What to work on: Locate the lines that hold the string "this". Copy every such line.

Information given:

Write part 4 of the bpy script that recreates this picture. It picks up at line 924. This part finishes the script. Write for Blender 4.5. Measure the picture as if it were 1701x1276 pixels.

--

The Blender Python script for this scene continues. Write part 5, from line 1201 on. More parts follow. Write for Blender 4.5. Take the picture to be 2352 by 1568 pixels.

---

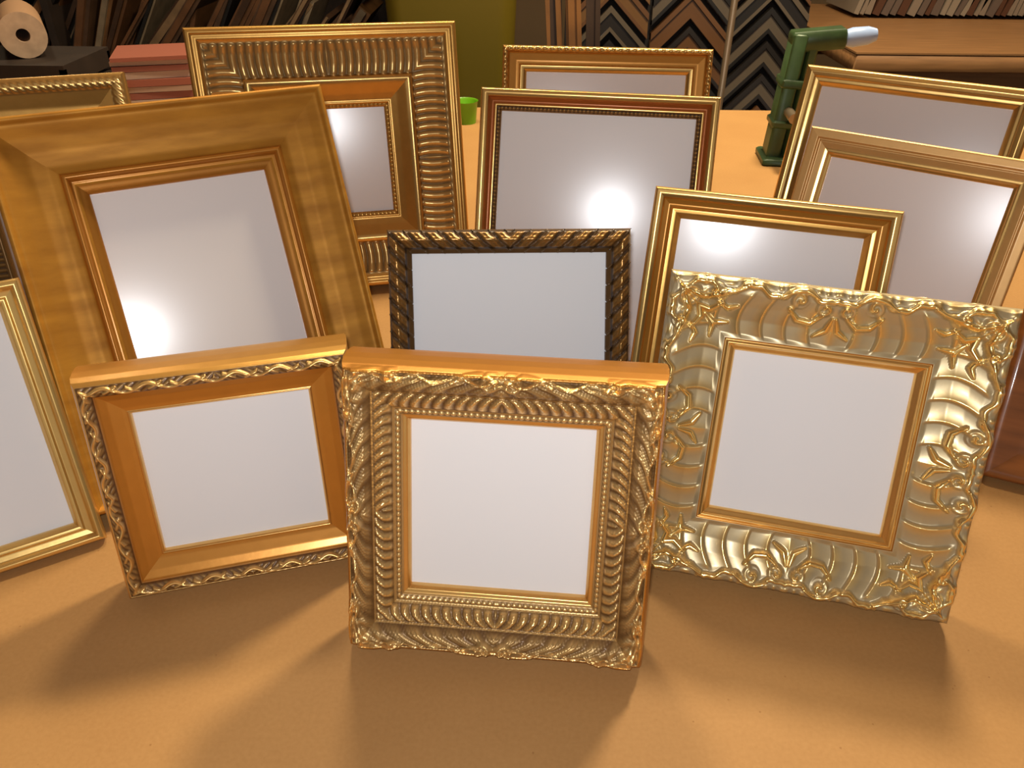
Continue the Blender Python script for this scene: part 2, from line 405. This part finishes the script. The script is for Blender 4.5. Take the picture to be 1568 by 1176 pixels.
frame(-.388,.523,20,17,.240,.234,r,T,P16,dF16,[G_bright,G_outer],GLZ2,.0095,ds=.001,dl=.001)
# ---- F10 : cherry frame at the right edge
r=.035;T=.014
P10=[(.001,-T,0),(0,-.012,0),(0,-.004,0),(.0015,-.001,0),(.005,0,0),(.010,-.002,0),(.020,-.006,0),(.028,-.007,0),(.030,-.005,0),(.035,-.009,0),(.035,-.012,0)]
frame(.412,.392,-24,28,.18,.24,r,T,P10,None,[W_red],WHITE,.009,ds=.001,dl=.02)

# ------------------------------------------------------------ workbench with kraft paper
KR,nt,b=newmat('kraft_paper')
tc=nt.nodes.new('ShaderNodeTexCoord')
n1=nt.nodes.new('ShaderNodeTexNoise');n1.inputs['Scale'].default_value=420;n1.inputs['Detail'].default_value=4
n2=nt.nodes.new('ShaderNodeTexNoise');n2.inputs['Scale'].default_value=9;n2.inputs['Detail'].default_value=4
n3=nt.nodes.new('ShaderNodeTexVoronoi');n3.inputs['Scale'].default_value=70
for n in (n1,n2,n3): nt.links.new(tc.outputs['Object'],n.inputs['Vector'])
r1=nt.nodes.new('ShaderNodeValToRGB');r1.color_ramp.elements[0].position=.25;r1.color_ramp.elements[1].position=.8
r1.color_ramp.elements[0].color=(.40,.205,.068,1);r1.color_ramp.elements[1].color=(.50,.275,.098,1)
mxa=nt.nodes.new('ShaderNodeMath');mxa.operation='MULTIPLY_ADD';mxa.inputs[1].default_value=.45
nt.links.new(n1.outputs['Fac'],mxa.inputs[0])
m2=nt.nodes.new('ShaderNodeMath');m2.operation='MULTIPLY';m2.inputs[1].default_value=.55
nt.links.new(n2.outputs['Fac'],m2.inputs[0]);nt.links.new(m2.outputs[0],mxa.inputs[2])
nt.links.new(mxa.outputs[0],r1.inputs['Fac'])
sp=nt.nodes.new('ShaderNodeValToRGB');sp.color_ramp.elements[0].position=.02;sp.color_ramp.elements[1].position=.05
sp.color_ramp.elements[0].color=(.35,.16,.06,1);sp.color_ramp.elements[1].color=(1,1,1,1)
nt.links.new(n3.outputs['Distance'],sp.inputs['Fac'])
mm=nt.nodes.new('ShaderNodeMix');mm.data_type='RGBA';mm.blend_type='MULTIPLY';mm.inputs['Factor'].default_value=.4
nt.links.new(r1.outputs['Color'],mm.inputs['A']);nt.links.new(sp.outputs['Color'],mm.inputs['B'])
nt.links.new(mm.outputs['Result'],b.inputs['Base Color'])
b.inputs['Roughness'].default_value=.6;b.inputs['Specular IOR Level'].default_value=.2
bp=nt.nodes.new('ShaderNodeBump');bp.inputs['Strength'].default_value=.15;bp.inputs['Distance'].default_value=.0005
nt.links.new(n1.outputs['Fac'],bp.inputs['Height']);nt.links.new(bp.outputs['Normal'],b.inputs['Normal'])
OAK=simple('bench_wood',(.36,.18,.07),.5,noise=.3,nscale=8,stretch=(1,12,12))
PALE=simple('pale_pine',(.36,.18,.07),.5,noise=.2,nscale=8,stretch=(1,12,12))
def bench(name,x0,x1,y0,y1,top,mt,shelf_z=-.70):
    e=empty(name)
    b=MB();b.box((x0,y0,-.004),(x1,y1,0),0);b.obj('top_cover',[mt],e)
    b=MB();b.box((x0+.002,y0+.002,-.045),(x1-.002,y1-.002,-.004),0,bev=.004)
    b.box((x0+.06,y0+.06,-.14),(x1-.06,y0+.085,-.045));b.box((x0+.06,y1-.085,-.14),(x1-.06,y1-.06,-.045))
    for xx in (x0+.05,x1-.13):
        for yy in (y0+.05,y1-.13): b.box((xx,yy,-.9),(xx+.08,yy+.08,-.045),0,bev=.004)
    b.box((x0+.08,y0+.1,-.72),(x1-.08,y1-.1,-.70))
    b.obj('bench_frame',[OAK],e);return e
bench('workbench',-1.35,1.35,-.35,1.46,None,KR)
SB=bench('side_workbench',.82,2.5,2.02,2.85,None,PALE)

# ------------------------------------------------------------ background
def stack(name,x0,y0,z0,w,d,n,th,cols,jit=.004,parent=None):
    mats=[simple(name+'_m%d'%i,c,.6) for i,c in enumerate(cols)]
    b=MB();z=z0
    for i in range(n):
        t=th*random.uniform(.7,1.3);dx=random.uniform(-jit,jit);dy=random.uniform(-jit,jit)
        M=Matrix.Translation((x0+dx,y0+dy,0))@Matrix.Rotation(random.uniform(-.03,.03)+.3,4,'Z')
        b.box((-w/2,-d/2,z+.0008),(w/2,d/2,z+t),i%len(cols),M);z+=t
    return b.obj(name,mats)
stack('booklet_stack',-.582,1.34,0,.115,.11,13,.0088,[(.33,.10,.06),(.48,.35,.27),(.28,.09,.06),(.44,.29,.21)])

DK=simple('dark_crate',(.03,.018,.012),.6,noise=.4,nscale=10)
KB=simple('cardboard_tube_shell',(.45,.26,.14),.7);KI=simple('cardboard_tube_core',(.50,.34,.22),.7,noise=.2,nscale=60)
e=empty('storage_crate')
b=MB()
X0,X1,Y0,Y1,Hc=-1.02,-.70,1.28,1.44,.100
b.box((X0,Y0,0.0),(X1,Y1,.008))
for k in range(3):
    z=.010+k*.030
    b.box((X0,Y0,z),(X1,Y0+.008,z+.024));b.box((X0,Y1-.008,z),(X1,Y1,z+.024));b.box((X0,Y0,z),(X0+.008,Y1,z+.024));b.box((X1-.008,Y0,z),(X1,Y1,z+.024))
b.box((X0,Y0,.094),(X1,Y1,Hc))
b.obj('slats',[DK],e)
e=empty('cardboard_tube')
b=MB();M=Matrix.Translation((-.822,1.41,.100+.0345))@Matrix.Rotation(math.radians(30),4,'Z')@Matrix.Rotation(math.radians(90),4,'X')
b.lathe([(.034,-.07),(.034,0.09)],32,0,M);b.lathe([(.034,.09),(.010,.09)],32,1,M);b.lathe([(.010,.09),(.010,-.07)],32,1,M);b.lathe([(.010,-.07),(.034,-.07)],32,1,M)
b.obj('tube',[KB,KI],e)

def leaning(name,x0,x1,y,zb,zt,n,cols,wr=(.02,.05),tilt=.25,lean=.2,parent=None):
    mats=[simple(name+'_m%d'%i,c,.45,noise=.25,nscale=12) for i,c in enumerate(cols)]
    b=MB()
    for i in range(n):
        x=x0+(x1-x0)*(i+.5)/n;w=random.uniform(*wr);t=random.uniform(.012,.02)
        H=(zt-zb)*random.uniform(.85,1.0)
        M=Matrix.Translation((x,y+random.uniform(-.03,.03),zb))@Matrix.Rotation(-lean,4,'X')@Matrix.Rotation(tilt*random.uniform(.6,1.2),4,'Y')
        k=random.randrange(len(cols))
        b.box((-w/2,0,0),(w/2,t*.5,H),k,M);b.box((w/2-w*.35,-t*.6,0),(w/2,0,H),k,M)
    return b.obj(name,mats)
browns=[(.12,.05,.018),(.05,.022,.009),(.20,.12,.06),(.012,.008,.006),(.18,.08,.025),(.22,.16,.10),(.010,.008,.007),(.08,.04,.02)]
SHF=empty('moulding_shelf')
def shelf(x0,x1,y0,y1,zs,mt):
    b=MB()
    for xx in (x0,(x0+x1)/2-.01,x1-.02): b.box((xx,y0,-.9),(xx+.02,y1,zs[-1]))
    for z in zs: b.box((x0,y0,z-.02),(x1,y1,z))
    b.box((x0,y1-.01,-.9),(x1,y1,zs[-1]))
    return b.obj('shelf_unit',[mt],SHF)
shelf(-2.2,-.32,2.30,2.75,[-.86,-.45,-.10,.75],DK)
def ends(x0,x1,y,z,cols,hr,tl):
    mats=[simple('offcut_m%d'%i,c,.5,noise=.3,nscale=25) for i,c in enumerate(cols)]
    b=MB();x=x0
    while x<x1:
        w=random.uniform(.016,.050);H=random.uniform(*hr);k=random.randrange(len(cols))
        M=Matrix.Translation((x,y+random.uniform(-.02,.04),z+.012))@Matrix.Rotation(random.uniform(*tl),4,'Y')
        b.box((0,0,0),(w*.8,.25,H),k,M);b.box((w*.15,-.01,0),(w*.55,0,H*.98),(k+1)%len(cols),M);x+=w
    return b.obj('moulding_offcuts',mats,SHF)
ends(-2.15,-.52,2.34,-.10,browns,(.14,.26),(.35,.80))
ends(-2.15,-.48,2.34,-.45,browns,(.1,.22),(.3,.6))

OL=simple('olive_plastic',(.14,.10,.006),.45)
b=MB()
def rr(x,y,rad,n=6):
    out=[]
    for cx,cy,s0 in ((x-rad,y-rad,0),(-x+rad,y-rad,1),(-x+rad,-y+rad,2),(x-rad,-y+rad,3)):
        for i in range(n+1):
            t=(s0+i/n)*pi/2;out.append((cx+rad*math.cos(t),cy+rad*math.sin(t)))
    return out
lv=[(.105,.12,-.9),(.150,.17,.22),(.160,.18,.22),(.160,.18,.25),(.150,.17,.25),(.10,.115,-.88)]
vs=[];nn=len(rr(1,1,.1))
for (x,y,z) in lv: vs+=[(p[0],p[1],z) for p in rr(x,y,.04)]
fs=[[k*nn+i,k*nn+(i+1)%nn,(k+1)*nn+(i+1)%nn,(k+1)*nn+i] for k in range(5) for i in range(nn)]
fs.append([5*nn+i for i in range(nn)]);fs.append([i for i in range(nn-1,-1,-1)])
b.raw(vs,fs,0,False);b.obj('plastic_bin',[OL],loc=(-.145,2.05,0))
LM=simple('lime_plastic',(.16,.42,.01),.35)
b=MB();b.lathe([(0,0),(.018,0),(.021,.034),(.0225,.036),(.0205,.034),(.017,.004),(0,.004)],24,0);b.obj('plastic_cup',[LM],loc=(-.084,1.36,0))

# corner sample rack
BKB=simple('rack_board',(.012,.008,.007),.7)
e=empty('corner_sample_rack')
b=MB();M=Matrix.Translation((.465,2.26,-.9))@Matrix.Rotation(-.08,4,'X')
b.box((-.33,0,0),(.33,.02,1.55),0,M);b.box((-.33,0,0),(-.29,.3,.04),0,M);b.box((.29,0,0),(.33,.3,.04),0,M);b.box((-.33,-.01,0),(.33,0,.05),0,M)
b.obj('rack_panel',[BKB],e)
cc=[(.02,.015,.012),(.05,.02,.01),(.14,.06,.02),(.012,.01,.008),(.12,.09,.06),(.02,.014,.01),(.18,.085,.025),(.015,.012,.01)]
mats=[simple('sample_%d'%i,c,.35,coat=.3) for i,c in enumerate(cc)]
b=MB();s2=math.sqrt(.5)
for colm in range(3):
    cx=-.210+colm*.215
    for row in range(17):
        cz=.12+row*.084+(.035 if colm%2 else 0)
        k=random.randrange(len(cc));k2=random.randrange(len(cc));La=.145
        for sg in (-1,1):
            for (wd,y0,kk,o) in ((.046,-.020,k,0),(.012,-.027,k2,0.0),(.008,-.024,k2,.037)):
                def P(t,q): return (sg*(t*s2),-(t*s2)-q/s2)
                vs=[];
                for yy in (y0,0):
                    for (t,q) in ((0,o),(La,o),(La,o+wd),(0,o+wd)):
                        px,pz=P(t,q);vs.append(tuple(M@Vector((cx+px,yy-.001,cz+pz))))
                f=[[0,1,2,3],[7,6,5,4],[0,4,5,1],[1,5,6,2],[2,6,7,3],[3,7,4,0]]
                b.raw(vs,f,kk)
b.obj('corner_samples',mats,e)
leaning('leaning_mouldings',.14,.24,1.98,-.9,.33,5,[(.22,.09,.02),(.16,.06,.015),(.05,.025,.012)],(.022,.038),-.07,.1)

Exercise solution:
Write part 4 of the bpy script that recreates this picture. It picks up at line 924. This part finishes the script. Write for Blender 4.5. Measure the picture as if it were 1701x1276 pixels.
The Blender Python script for this scene continues. Write part 5, from line 1201 on. More parts follow. Write for Blender 4.5. Take the picture to be 2352 by 1568 pixels.
Continue the Blender Python script for this scene: part 2, from line 405. This part finishes the script. The script is for Blender 4.5. Take the picture to be 1568 by 1176 pixels.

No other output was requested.